My thanks to the members of the press for covering these negotiations.
When plastics were first mass-marketed in the 1950s, the concept of throwing away useful items after a single use was so alien that we had to be taught it. Fast forward seventy years, and we have learned the lesson well. Too well.
Our throwaway culture means that plastic floods our drains, blocks our rivers, chokes our oceans and enters our bodies. This throwaway world must itself be thrown away.
Two years ago, the United Nations Environment Assembly green-lit these negotiations for an internationally legally binding instrument on plastic pollution that deals with the full life cycle of plastics.
Let me be clear what “full life cycle” entails. It means eliminating unnecessary single use and short-lived plastic, rolling out refill and reuse models and producing less problematic plastic.
It means addressing harmful chemicals and designing for circularity. It means investing in solid waste management and recycling – so that we can use, reuse and recycle resources more efficiently.
The right policy and legal environment will be critical to the instrument’s success. I am talking about global targets, accelerated timelines, binding rules and obligations and more. The good news is that there are emerging points of convergence that can create this environment.

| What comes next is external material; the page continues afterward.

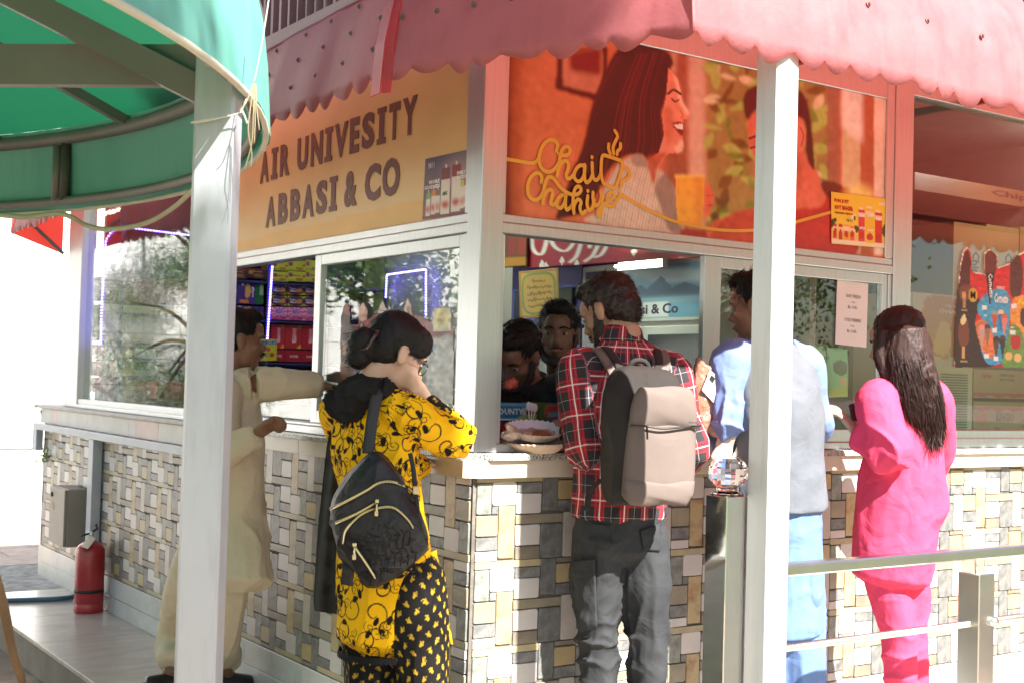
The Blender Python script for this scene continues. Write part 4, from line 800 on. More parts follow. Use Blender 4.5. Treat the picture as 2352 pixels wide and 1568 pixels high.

We have seen progress in the first three rounds of negotiations, which have put the text on the table for further crafting. INC-4 must now make meaningful progress on this text and agree on a mandate for intersessional work in the months that follow.
If we achieve these things we can finish this process at INC-5 in Busan this year with an instrument that sets the stage to end plastic pollution, thus protecting human and ecosystem health while ensuring a just transition and space for the private sector to thrive in new sustainable markets.
And this is why I am asking negotiators to show commitment, collaboration and ambition in the coming week so we can advance the text and deliver a deal to beat plastic pollution once and for all.